Cole Hardware has been around since 1961. It all began when founder David Karp purchased the business on Cole. In 1984, he and his son, Rick, expanded the business to the Mission. They also acquired three other locations in the Bay Area, including an expansion to Oakland’s Rockridge neighborhood. 

Cole Hardware's first location on Cole. Back in 1961, it was called "Cole Street Hardware."

During our interview at the Cole Valley store, Karp recalled his history with the business, all starting with the location on Cole. He began working there at 12 years old, before the neighborhood was called "Cole Valley." Back then the neighborhood was considered "Haight Ashbury." Karp said that the name change to "Cole Valley" in the '60s was probably due to realtors, in order to delineate Cole Valley from Haight Ashbury in terms of property values.

Karp both worked and grew up in Cole Valley, and has countless stories about being a teenager during the rock 'n' roll and hippie movements in the '60s. 

"This has always been a wonderful neighborhood. It has always been diverse as far as the walks of life and perspectives, political and otherwise. When I was young, it was the flower children, hippies, and Black Panthers. It was the nucleus of rock music. Janis Joplin and the Grateful Dead were neighbors and customers of our little hardware store. Where the Burgermeister on the corner used to be, for many years, was the church of Hari Krishna, and those folks were singing on the corners and coming in here."

Karp also talked about The Other Café, which is now Crepes on Cole. It was the first comedy club in San Francisco, where Robin Williams and Dana Carvey and several other comedians got their start there before moving on to Saturday Night Live or films.  
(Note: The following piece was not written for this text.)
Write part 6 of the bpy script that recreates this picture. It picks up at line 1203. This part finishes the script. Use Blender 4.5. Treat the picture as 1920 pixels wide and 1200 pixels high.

Across the street from Cole Hardware was the first lesbian bar in the city, Maud’s, and Bradley’s, the first gay bar in the city, was located around the corner. “Both businesses were thriving in the neighborhood before the gay movement,” he said.

"My father would run tabs at the store and then send me around to collect on Fridays. At the time, I was a 14-year-old kid walking into Maud’s and Bradley’s, not even realizing that one was just dedicated to lesbians or even women for that matter, and the other dedicated just to men. I became friends with everyone in the neighborhood and enjoyed my interactions with them. I didn’t even realize for about five years that there was anything was unique about those places. It was just sort of the way things were."

"It was the political center of the city," he said. "I always kid people and say, ‘Depending on whether you like me or not, you either attribute my personality to being raised in Cole Valley or you blame my personality on being raised in Cole Valley.' I like the 'attribute' part better."

Karp admits that the big changes that have occurred with the technology boom have influenced the demographic of people who live in the area. “But, throughout Cole Street,” he said, “our main shopping district has maintained a vibrant community neighborhood feel and has stayed with the neighborhood-serving businesses. It’s a great place to live. I feel blessed to have been raised in this neighborhood.”

As far as the influence of Cole Hardware’s four remaining locations in the city, Karp said, “We try to be a community-oriented organization and be very employee-centric and do whatever we could for the neighborhood. And we hope that [neighbors] buy nuts and bolts from us in the meantime.”